Friday, July 30, 2004

Salmon Shoes

I used to work at a retail outlet for a major, national chain store. Because we were an "outlet store", generally we catered to bargain hunters, low income people, large families, recent immigrants, and misers. A lot of the shoppers were great people, but sometimes the clientele was less than desireable. Watching my meticulously cleaned shoe department be tossed on the floor like garbage, hour after hour was a little disheartening, to say the least.

As an outlet store, we tended to receive the hand-me-downs from the "normal" stores, stuff that just plain didn't sell anywhere else. One time, we were shipped hundreds of ugly, salmon coloured strappy shoes. In a fit of desperation, at the prospect of unboxing and pricing hundreds of these poky, tangled eyesores, my manager marked them down to 99 cents, piled them on a 4 foot by 4 foot table, and let the sharks have'em. Every morning and periodically through the day, I had to wade through the waters to the table, and attempt to restock and clean it. Soon, it became the bane of my existence, and everytime I saw a customer headed for it, I would cringe and look away.
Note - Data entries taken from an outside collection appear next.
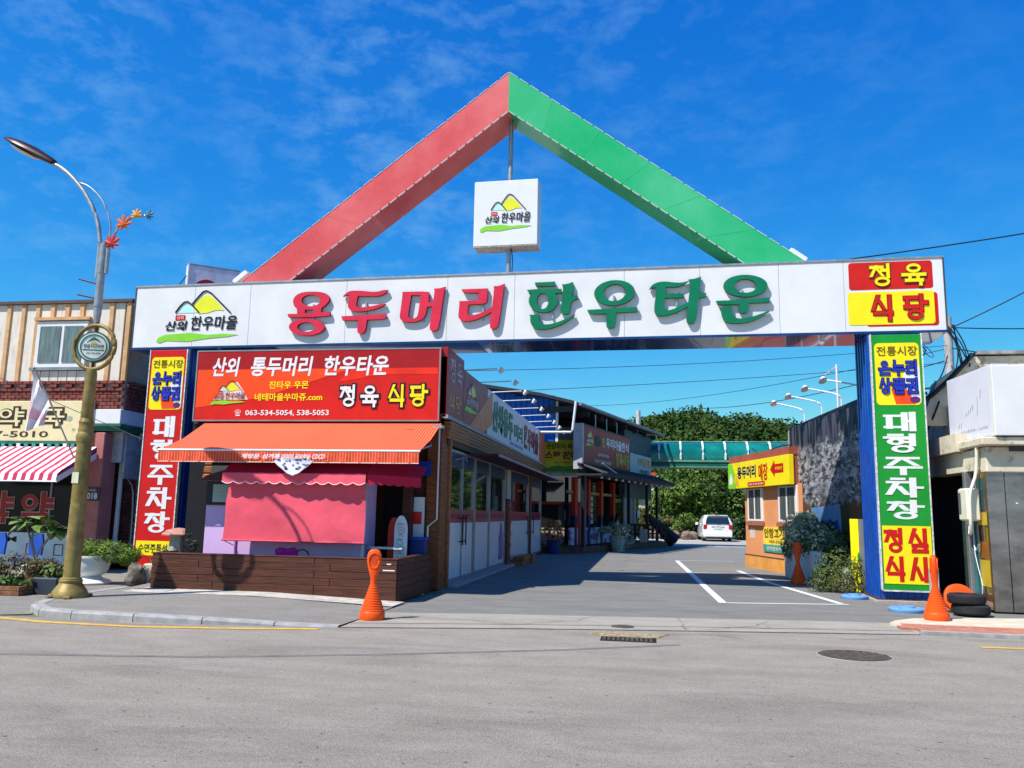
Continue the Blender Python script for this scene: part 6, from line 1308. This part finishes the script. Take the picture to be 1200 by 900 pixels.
for k, (a, b, s_) in enumerate((((10.2, 29.7, 6.5), (6.75, 18.4, 4.9), .9), ((10.1, 29.7, 6.2), (6.3, 18.4, 4.4), 1.1), ((6.8, 18.4, 5.05), (5.7, 19.2, 3.9), .1), ((6.1, 18.4, 4.1), (5.75, 19.2, 3.0), .1), ((5.9, 18.6, 4.4), (10.2, 29.7, 7.2), .3))):
    cable(a, b, s_, .018 if k < 2 else .022, ['slack cable from the pole to the corner of the concrete roof', 'slacker cable from the pole to the shop canopy', 'thick black cable along the slope of the concrete roof', 'black cable hanging beside the green board', 'cable from behind the green board up to the pole'][k])

# ================================================================== WHITE MINIVAN
car = thing('parked_minivan', 'white minivan parked facing away in the sunny yard at the lane end', 'car', (4.72, 57.4, 0), R(2.0))
CM = Matrix.Translation((4.72, 57.4, 0)) @ Matrix.Rotation(R(2.0), 4, 'Z')
cw = mat('white car paint', (.78, .78, .77), .22, vary=.02, coat=.8)
# body as loft along y (rear at y=0)
secs = [(-.02, .55, .86, .40, 1.0), (.0, .80, .93, .33, 1.02), (.12, .90, .955, .25, 1.05), (.9, .95, .965, .22, 1.05), (2.5, .95, .97, .22, 1.04), (3.6, .95, .96, .22, .98), (4.5, .90, .93, .25, .88), (4.95, .70, .80, .35, .70)]
def loft(secs, n=1):
    mb = MB(CM); v = []
    for y, wt, wb_, zb, zt in secs:
        h = zt-zb; v += [(x, y, z) for x, z in ((-wb_*.92, zb), (-wb_, zb+.12*h), (-wb_*1.0, zb+.55*h), (-wt, zt-.06*h), (-wt*.92, zt), (wt*.92, zt), (wt, zt-.06*h), (wb_*1.0, zb+.55*h), (wb_, zb+.12*h), (wb_*.92, zb))]
    k = 10; m_ = len(secs); mb.add(v, [(i*k+j, i*k+(j+1) % k, (i+1)*k+(j+1) % k, (i+1)*k+j) for i in range(m_-1) for j in range(k)]+[tuple(range(k-1, -1, -1)), tuple(range((m_-1)*k, m_*k))]); return mb
part('body', loft(secs), cw, car, 'auto')
part('cabin', loft([(.06, .88, .95, .95, 1.18), (.18, .80, .94, .95, 1.52), (.38, .74, .93, .95, 1.72), (1.4, .76, .94, .95, 1.76), (2.8, .74, .94, .95, 1.72), (3.6, .66, .92, .95, 1.38), (4.1, .55, .88, .95, 1.0)]), cw, car, 'auto')
part('rear_window', MB(CM).add([(-.80, .015, 1.16), (.80, .015, 1.16), (.70, .20, 1.60), (-.70, .20, 1.60)], [(0, 1, 2, 3)]), glass, car)
for s_ in (-1, 1):
    part('side_window', MB(CM).add([(s_*.955, .35, 1.10), (s_*.955, 3.3, 1.10), (s_*.79, 2.8, 1.60), (s_*.80, .55, 1.60)], [(0, 1, 2, 3) if s_ > 0 else (3, 2, 1, 0)]), glass, car)
    part('tail_light', MB(CM).bbox(min(s_*.70, s_*.93), max(s_*.70, s_*.93), -.03, .18, .80, 1.12, .02), mat('tail light red', (.45, .015, .02), .2, coat=.7), car)
    part('mirror', MB(CM).bbox(min(s_*.98, s_*1.18), max(s_*.98, s_*1.18), 3.1, 3.22, 1.05, 1.22, .03), cw, car)
    for y in (.85, 3.9):
        wl = part('wheel', MB(CM @ Matrix.Translation((s_*.84, y, .34)) @ Matrix.Rotation(R(90), 4, 'Y')).lathe([(.24, -.11), (.33, -.11), (.345, -.08), (.345, .08), (.33, .11), (.24, .11)], (0, 0, 0), 22), rubber, car, 'auto')
        part('rim', MB(CM @ Matrix.Translation((s_*.93, y, .34)) @ Matrix.Rotation(R(90), 4, 'Y')).lathe([(.22, -.02), (.23, .0), (.06, .02), (0, .02)], (0, 0, 0), 16), steel, wl)
part('bumper', MB(CM).bbox(-.93, .93, -.14, .1, .30, .60, .05), cw, car); part('lower_valance', MB(CM).box(-.8, .8, -.10, .1, .20, .30), blackp, car)
part('number_plate', MB(CM).box(-.27, .27, -.045, -.02, .82, .95), mat('pale plate', (.6, .62, .6), .4), car); part('plate_trim', MB(CM).box(-.42, .42, -.055, -.02, .97, 1.01), steel, car)
part('roof_spoiler', MB(CM).bbox(-.68, .68, .17, .45, 1.70, 1.75, .02), cw, car); part('brake_light', MB(CM).box(-.15, .15, .16, .172, 1.71, 1.735), redp, car)
part('wiper', MB(CM).tube([(.0, .03, 1.12), (.35, .07, 1.2)], .012, 4), blackp, car)

# ================================================================== TREES, HILL, FAR THINGS
def tree(name, loc, h, crown, k, cs, n, size, m, label, grp, cat='tree', seed=1, tr_=.18, asp=.8):
    random.seed(seed); t_ = thing(name, label, cat, loc, 0, grp); x, y, z = loc
    cl = clumps_in((x, y, z+crown[2]), crown[3:], k, cs)
    part('trunk', MB().tube([(x, y, z-.2), (x+.1, y, z+h*.3), (x-.05, y, z+h*.55)], tr_, 8, tr_*.45), bark, t_)
    for q in cl[:6]: part('limb', MB().tube([(x, y, z+h*.28), ((x+q[0])/2, (y+q[1])/2, (z+h*.3+q[2])/2+.1), (q[0], q[1], q[2])], tr_*.4, 5, tr_*.12), bark, t_)
    part('crown', leaves_mb(cl, n, size, aspect=asp), m, t_); return t_
G1 = 'trees behind the yard'
tree('broadleaf_tree', (3.0, 66, 0), 7, (0, 0, 3.2, 2.6, 2.0, 2.8), 46, 1.15, 260, .17, foliage_b, 'bright green broadleaf tree, the fullest behind the white minivan', G1, seed=2)
tree('broadleaf_tree', (5.2, 67, 0), 7.4, (0, 0, 3.5, 2.6, 2.0, 3.0), 44, 1.15, 260, .17, foliage_b, 'bright green broadleaf tree standing directly behind the minivan roof', G1, seed=3)
tree('broadleaf_tree', (8.3, 68, 0), 7, (0, 0, 3.2, 2.4, 2.0, 2.7), 36, 1.1, 220, .18, foliage_d, 'darker broadleaf tree partly behind the orange building', G1, seed=4)
tree('broadleaf_tree', (-1.6, 69, 0), 3.2, (0, 0, 1.2, 1.2, 1.0, .8), 16, .7, 200, .16, foliage_y, 'olive leafed small tree beyond the end of the shops', G1, seed=5)
tree('broadleaf_tree', (0.6, 92, 0), 9, (0, 0, 6.4, 2.6, 1.8, 2.4), 26, 1.2, 190, .2, foliage_d, 'dark tree in the shadow gap beneath the green bridge', G1, seed=7)
tree('broadleaf_tree', (10, 90, 0), 9, (0, 0, 5.0, 3.6, 1.8, 3.0), 26, 1.4, 190, .22, foliage_d, 'tall dark tree behind the orange building roof', G1, seed=8)
tree('broadleaf_tree', (19, 58, 0), 11, (0, 0, 7.4, 3.4, 2.6, 3.0), 34, 1.5, 220, .22, foliage_d, 'tall dark tree seen between the gate post and the white sign box', G1, seed=9)
random.seed(31)
for i, (x, y, r_, h_, m_) in enumerate(((.0, 62.5, 1.0, 1.9, foliage_y), (1.5, 62.8, 1.1, 1.6, foliage_y), (2.7, 63.2, 1.0, 1.7, foliage_b), (-1.3, 63.5, 1.1, 2.4, foliage_y), (.7, 66, 1.5, 2.9, foliage_y), (-2.6, 65, 1.5, 2.9, foliage_y), (7.0, 62.6, 1.1, 1.8, foliage_d), (8.8, 63, 1.3, 2.2, foliage_d))):
    t_ = thing('bush', ['olive bush above the boulders, near the far end of the shops', 'low olive bush behind the row of boulders', 'green bush left of the minivan', 'tall olive bush showing past the dark eave', 'taller olive bush in the second row', 'large olive bush behind the shop posts', 'dark bush right of the minivan', 'dark bush beside the orange building corner'][i], 'bush', (x, y, 0), 0, 'bushes round the yard')
    part('foliage', leaves_mb(clumps_in((x, y, h_*.5), (r_, .6, h_*.45), 12, .5), 150, .13), m_, t_); part('stem', MB().tube([(x, y, 0), (x, y, h_*.5)], .05, 5), bark, t_)
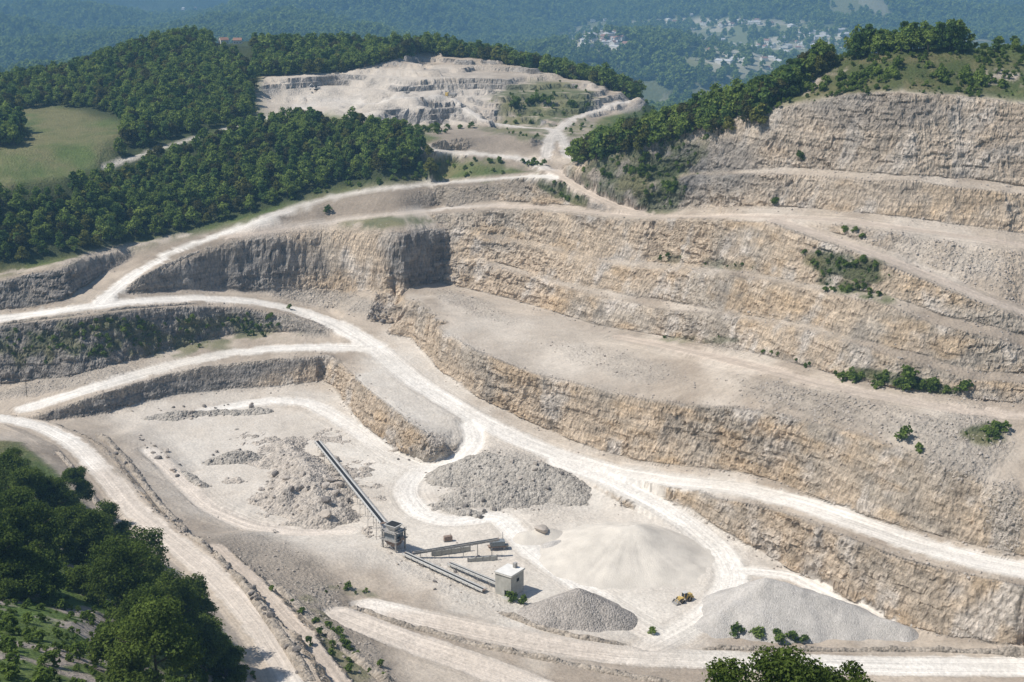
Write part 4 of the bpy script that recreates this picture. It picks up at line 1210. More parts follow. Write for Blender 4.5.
heap('rubble_heap', [[(148, 416, 1.4), (170, 413, 2.2), (200, 411, 1.6), (235, 408, 2.3), (266, 409, 1.2)]], .7, M_RUBBLE, 'low row of broken rock under the left bank', 'rubble heap', .7, .7, .4)
heap('rubble_heap', [[(134, 438, 2), (155, 449, 1.8), (180, 470, 2.1), (202, 484, 1.6)]], .7, M_RUBBLE, 'low row of broken rock beside the left floor track', 'rubble heap', .7, .7, .4)
heap('gravel_pile', [[(528, 532, 2.6), (546, 528, 3.4)]], .5, M_GRAV_PALE, 'small pale mound carrying a boulder beside the broad cone', 'gravel pile', .6)
heap('gravel_pile', [[(552, 541, 2.2), (559, 540, 2.2)]], .7, M_GRAV_GREY, 'smallest grey pile at the left foot of the broad cone', 'gravel pile', .5)

def berm(line, h, w, label, mat=None, rough=.8):
    pts = []
    for (x0, y0), (x1, y1) in zip(line[:-1], line[1:]):
        for t in np.linspace(0, 1, max(2, int(math.hypot(x1 - x0, y1 - y0) / 3)), endpoint=False):
            g = gpick(x0 + (x1 - x0) * t, y0 + (y1 - y0) * t)
            if g is not None and (not pts or np.linalg.norm(g[:2] - pts[-1][:2]) < 25): pts.append(g)
    q = np.array(pts)
    for _ in range(6): q[1:-1] = .5 * q[1:-1] + .25 * (q[:-2] + q[2:])
    L = np.r_[0, np.cumsum(np.linalg.norm(np.diff(q[:, :2], axis=0), axis=1))]
    s = np.arange(0, L[-1], .9)
    c = np.c_[np.interp(s, L, q[:, 0]), np.interp(s, L, q[:, 1])]
    d = np.gradient(c, axis=0); d /= np.linalg.norm(d, axis=1, keepdims=True)
    n = np.c_[-d[:, 1], d[:, 0]]
    prof = np.linspace(-1, 1, 9)
    v = []
    end = np.clip(np.minimum(s, L[-1] - s) / 4, 0, 1)
    hv = h * (0.15 + .6 * (vnoise(np.c_[s * .15, s * 0, s * 0 + h]) + 1)) * end
    for k, u in enumerate(prof):
        xy = c + n * (u * w / 2)
        gz = np.array([ground(a, b) for a, b in xy])
        nzv = fbm(np.c_[xy, gz] * .6, 3)
        z = gz + hv * (1 - u * u) + rough * nzv * (1 - u * u) * end - (.3 if abs(u) == 1 else 0)
        v.append(np.c_[xy, z])
    v = np.stack(v, 1)
    nn, m = v.shape[:2]
    i = (np.arange(nn - 1)[:, None] * m + np.arange(m - 1)[None]).ravel()
    f = np.c_[i, i + m, i + m + 1, i + 1]
    cc = v.reshape(-1, 3).mean(0)
    o = link('earth_berm', mesh_np('earth_berm', v.reshape(-1, 3) - cc, f, mat or M_BERM, False), None, cc)
    tag(o, label, 'berm')
    return np.c_[c, np.array([ground(a, b) for a, b in c]) + hv * .8]
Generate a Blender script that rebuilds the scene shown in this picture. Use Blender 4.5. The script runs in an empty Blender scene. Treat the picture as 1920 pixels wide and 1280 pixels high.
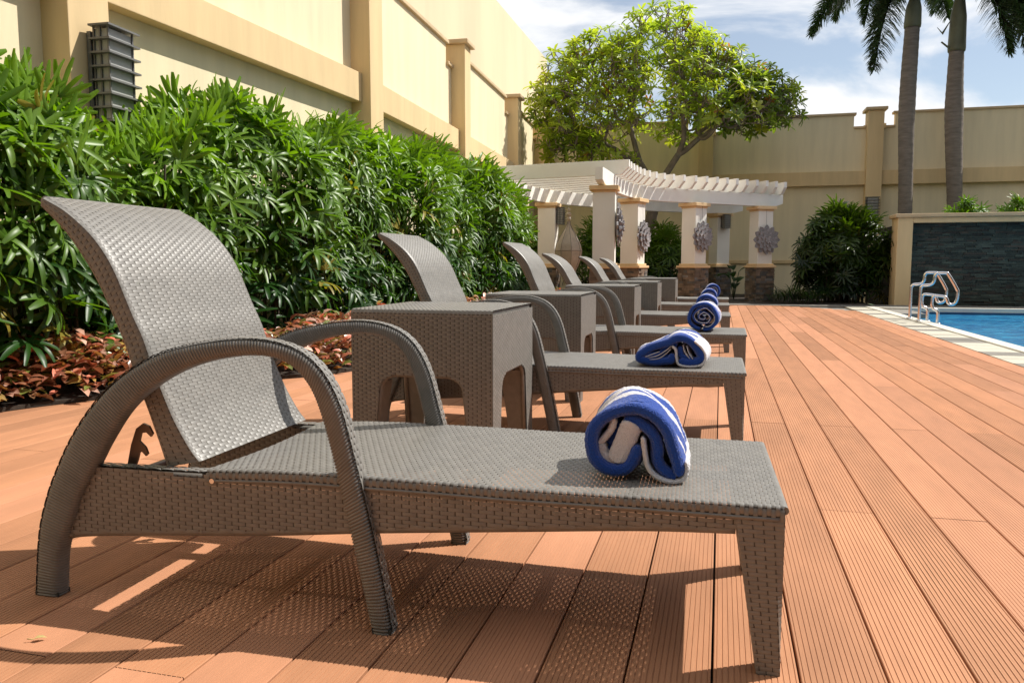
import bpy, math, random
import numpy as np
from math import sin, cos, pi, radians, sqrt, atan2

# ------------------------------------------------------------------ camera, sky, sun, exposure
sc = bpy.context.scene
COL = sc.collection
CAM_H = 0.80
cam = bpy.data.objects.new('camera', bpy.data.cameras.new('camera')); COL.objects.link(cam)
cam.location = (0, 0, CAM_H)
cam.rotation_euler = (radians(90 - 5.556), 0, radians(14.864))
cam.data.sensor_width = 36; cam.data.lens = 1470 / 1920 * 36
cam.data.clip_start = 0.02; cam.data.clip_end = 3000
sc.camera = cam

SUN = np.array([0.70, 0.47, 1.0]); SUN /= np.linalg.norm(SUN)
SUN_EL = math.asin(SUN[2]); SUN_AZ = atan2(SUN[0], SUN[1])
w = bpy.data.worlds.new('World'); sc.world = w; w.use_nodes = True
nt = w.node_tree; nt.nodes.clear()
out = nt.nodes.new('ShaderNodeOutputWorld')
bg = nt.nodes.new('ShaderNodeBackground'); bg.inputs['Strength'].default_value = 0.064
sky = nt.nodes.new('ShaderNodeTexSky'); sky.sky_type = 'NISHITA'; sky.sun_disc = False
sky.sun_elevation = SUN_EL; sky.sun_rotation = SUN_AZ
sky.air_density = 1.0; sky.dust_density = 0.25; sky.ozone_density = 1.2
tc = nt.nodes.new('ShaderNodeTexCoord')
mp = nt.nodes.new('ShaderNodeMapping'); mp.inputs['Scale'].default_value = (1.0, 1.0, 2.6); mp.inputs['Location'].default_value = (0.35, 0.1, 0.3)
nz = nt.nodes.new('ShaderNodeTexNoise'); nz.inputs['Scale'].default_value = 3.1; nz.inputs['Detail'].default_value = 9; nz.inputs['Roughness'].default_value = 0.56; nz.inputs['Distortion'].default_value = 0.5
cr = nt.nodes.new('ShaderNodeValToRGB'); cr.color_ramp.elements[0].position = 0.40; cr.color_ramp.elements[1].position = 0.57
cr.color_ramp.elements[0].color = (0.20, 0.20, 0.20, 1)
cr.color_ramp.interpolation = 'EASE'
mx = nt.nodes.new('ShaderNodeMixRGB'); mx.inputs['Color2'].default_value = (12.6, 12.7, 12.9, 1)
L = nt.links.new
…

Well, one day, I was walking by the table and I saw a scruffy looking man poking about the evil table. Now, at an outlet store, the policy is generally self serve, but I stopped and asked if I could help him. He seemed a little in over his head, as he asked me for a size in the salmon beauties for his girlfriend. Knowing that we had literally hundreds sitting in the back, probably mating and multiplying, I ran to the stockroom and brought him one back.

Upon my return, I had my breath taken away, when I looked down and realized that the man had cleaned up the table for me in my absence. No customer had ever done anything like that before. And he probably didn't realize it, but he almost made me cry, for the table had me at my wit's end.

In a job that often made me question the morals of the human race, that made me dislike people more than anything else in the world had before, this man reminded me of something. That people are not all bad, and that a kind act no matter how small, can stick with someone for the rest of their lives. This happened a good two or three years ago, and while the man probably forgot about his act shortly thereafter, I have clung to the memory ever since.